:: Dataset extract ::

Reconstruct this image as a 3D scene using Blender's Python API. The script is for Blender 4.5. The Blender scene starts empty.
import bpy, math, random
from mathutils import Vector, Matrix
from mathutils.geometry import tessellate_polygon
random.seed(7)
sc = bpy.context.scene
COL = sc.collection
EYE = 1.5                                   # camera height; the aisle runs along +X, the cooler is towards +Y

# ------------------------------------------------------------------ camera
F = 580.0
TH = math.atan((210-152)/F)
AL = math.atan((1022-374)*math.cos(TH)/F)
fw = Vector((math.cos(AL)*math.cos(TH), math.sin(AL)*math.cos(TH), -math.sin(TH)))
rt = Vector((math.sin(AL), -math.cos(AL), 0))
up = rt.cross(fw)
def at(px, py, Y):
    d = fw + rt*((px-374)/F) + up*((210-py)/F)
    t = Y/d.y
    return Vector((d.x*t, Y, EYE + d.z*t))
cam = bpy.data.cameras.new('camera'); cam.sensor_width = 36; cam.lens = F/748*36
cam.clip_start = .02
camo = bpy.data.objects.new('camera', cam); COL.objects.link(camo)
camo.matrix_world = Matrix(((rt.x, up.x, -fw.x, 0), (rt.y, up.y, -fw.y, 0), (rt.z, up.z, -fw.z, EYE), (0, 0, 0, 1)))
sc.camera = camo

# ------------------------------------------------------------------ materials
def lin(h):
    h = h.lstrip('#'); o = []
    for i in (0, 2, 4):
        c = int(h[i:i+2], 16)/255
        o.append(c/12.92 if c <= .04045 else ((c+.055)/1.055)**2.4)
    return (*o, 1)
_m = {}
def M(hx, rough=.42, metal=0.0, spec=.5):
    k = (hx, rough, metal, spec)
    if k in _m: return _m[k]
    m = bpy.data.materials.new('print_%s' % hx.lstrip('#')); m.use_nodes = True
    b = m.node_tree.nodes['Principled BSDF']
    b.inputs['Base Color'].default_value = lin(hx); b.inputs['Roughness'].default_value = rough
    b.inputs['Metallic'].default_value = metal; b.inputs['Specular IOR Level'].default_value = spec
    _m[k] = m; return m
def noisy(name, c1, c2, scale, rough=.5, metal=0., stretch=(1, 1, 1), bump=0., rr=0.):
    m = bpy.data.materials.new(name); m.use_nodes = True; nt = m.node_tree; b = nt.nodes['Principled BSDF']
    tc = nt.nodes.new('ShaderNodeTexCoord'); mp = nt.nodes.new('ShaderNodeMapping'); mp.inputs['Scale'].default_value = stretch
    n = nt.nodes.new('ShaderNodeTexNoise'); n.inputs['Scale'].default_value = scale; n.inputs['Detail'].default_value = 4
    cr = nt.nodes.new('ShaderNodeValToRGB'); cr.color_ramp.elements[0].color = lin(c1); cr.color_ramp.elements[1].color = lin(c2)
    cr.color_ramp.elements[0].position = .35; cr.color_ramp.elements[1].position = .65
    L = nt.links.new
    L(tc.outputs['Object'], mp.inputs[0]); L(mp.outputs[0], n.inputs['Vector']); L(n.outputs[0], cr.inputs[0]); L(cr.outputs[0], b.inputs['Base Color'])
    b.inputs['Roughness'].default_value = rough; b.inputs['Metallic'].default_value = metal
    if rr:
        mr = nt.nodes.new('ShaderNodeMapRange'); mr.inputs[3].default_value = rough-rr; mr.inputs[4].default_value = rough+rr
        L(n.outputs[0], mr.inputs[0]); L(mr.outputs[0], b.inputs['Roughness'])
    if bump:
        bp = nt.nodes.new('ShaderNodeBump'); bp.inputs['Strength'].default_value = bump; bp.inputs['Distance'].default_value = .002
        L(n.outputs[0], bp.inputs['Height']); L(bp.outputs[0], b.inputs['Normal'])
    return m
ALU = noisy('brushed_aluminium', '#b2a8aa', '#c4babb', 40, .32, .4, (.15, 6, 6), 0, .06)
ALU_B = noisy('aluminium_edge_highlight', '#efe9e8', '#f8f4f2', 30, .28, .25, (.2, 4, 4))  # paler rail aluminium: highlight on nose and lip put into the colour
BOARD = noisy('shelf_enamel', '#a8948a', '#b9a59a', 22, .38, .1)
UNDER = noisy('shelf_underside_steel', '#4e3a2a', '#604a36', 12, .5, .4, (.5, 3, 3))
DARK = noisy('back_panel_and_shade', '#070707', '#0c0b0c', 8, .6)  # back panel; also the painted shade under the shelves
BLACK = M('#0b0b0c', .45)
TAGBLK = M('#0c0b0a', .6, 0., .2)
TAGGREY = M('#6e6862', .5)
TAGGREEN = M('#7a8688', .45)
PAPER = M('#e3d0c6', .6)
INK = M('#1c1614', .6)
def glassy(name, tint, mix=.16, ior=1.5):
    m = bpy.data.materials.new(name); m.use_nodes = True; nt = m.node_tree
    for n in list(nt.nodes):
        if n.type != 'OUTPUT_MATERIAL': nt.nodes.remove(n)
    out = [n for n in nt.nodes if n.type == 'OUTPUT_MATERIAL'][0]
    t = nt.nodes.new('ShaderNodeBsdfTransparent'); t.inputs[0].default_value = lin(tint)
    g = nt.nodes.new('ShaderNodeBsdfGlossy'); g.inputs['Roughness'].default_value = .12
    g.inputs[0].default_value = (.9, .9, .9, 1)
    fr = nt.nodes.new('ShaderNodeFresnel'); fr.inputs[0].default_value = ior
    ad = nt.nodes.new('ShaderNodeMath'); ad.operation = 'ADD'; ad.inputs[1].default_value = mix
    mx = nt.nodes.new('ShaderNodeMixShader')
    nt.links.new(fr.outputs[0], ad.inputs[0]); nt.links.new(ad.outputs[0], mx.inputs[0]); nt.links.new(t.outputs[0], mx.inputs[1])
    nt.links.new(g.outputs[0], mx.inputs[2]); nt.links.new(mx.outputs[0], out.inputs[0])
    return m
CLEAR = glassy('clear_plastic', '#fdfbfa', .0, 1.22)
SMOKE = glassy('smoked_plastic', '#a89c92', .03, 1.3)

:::

What is asked — The whole listing above needs to be written out again exactly.

Task solution —
Reconstruct this image as a 3D scene using Blender's Python API. The script is for Blender 4.5. The Blender scene starts empty.
import bpy, math, random
from mathutils import Vector, Matrix
from mathutils.geometry import tessellate_polygon
random.seed(7)
sc = bpy.context.scene
COL = sc.collection
EYE = 1.5                                   # camera height; the aisle runs along +X, the cooler is towards +Y

# ------------------------------------------------------------------ camera
F = 580.0
TH = math.atan((210-152)/F)
AL = math.atan((1022-374)*math.cos(TH)/F)
fw = Vector((math.cos(AL)*math.cos(TH), math.sin(AL)*math.cos(TH), -math.sin(TH)))
rt = Vector((math.sin(AL), -math.cos(AL), 0))
up = rt.cross(fw)
def at(px, py, Y):
    d = fw + rt*((px-374)/F) + up*((210-py)/F)
    t = Y/d.y
    return Vector((d.x*t, Y, EYE + d.z*t))
cam = bpy.data.cameras.new('camera'); cam.sensor_width = 36; cam.lens = F/748*36
cam.clip_start = .02
camo = bpy.data.objects.new('camera', cam); COL.objects.link(camo)
camo.matrix_world = Matrix(((rt.x, up.x, -fw.x, 0), (rt.y, up.y, -fw.y, 0), (rt.z, up.z, -fw.z, EYE), (0, 0, 0, 1)))
sc.camera = camo

# ------------------------------------------------------------------ materials
def lin(h):
    h = h.lstrip('#'); o = []
    for i in (0, 2, 4):
        c = int(h[i:i+2], 16)/255
        o.append(c/12.92 if c <= .04045 else ((c+.055)/1.055)**2.4)
    return (*o, 1)
_m = {}
def M(hx, rough=.42, metal=0.0, spec=.5):
    k = (hx, rough, metal, spec)
    if k in _m: return _m[k]
    m = bpy.data.materials.new('print_%s' % hx.lstrip('#')); m.use_nodes = True
    b = m.node_tree.nodes['Principled BSDF']
    b.inputs['Base Color'].default_value = lin(hx); b.inputs['Roughness'].default_value = rough
    b.inputs['Metallic'].default_value = metal; b.inputs['Specular IOR Level'].default_value = spec
    _m[k] = m; return m
def noisy(name, c1, c2, scale, rough=.5, metal=0., stretch=(1, 1, 1), bump=0., rr=0.):
    m = bpy.data.materials.new(name); m.use_nodes = True; nt = m.node_tree; b = nt.nodes['Principled BSDF']
    tc = nt.nodes.new('ShaderNodeTexCoord'); mp = nt.nodes.new('ShaderNodeMapping'); mp.inputs['Scale'].default_value = stretch
    n = nt.nodes.new('ShaderNodeTexNoise'); n.inputs['Scale'].default_value = scale; n.inputs['Detail'].default_value = 4
    cr = nt.nodes.new('ShaderNodeValToRGB'); cr.color_ramp.elements[0].color = lin(c1); cr.color_ramp.elements[1].color = lin(c2)
    cr.color_ramp.elements[0].position = .35; cr.color_ramp.elements[1].position = .65
    L = nt.links.new
    L(tc.outputs['Object'], mp.inputs[0]); L(mp.outputs[0], n.inputs['Vector']); L(n.outputs[0], cr.inputs[0]); L(cr.outputs[0], b.inputs['Base Color'])
    b.inputs['Roughness'].default_value = rough; b.inputs['Metallic'].default_value = metal
    if rr:
        mr = nt.nodes.new('ShaderNodeMapRange'); mr.inputs[3].default_value = rough-rr; mr.inputs[4].default_value = rough+rr
        L(n.outputs[0], mr.inputs[0]); L(mr.outputs[0], b.inputs['Roughness'])
    if bump:
        bp = nt.nodes.new('ShaderNodeBump'); bp.inputs['Strength'].default_value = bump; bp.inputs['Distance'].default_value = .002
        L(n.outputs[0], bp.inputs['Height']); L(bp.outputs[0], b.inputs['Normal'])
    return m
ALU = noisy('brushed_aluminium', '#b2a8aa', '#c4babb', 40, .32, .4, (.15, 6, 6), 0, .06)
ALU_B = noisy('aluminium_edge_highlight', '#efe9e8', '#f8f4f2', 30, .28, .25, (.2, 4, 4))  # paler rail aluminium: highlight on nose and lip put into the colour
BOARD = noisy('shelf_enamel', '#a8948a', '#b9a59a', 22, .38, .1)
UNDER = noisy('shelf_underside_steel', '#4e3a2a', '#604a36', 12, .5, .4, (.5, 3, 3))
DARK = noisy('back_panel_and_shade', '#070707', '#0c0b0c', 8, .6)  # back panel; also the painted shade under the shelves
BLACK = M('#0b0b0c', .45)
TAGBLK = M('#0c0b0a', .6, 0., .2)
TAGGREY = M('#6e6862', .5)
TAGGREEN = M('#7a8688', .45)
PAPER = M('#e3d0c6', .6)
INK = M('#1c1614', .6)
def glassy(name, tint, mix=.16, ior=1.5):
    m = bpy.data.materials.new(name); m.use_nodes = True; nt = m.node_tree
    for n in list(nt.nodes):
        if n.type != 'OUTPUT_MATERIAL': nt.nodes.remove(n)
    out = [n for n in nt.nodes if n.type == 'OUTPUT_MATERIAL'][0]
    t = nt.nodes.new('ShaderNodeBsdfTransparent'); t.inputs[0].default_value = lin(tint)
    g = nt.nodes.new('ShaderNodeBsdfGlossy'); g.inputs['Roughness'].default_value = .12
    g.inputs[0].default_value = (.9, .9, .9, 1)
    fr = nt.nodes.new('ShaderNodeFresnel'); fr.inputs[0].default_value = ior
    ad = nt.nodes.new('ShaderNodeMath'); ad.operation = 'ADD'; ad.inputs[1].default_value = mix
    mx = nt.nodes.new('ShaderNodeMixShader')
    nt.links.new(fr.outputs[0], ad.inputs[0]); nt.links.new(ad.outputs[0], mx.inputs[0]); nt.links.new(t.outputs[0], mx.inputs[1])
    nt.links.new(g.outputs[0], mx.inputs[2]); nt.links.new(mx.outputs[0], out.inputs[0])
    return m
CLEAR = glassy('clear_plastic', '#fdfbfa', .0, 1.22)
SMOKE = glassy('smoked_plastic', '#a89c92', .03, 1.3)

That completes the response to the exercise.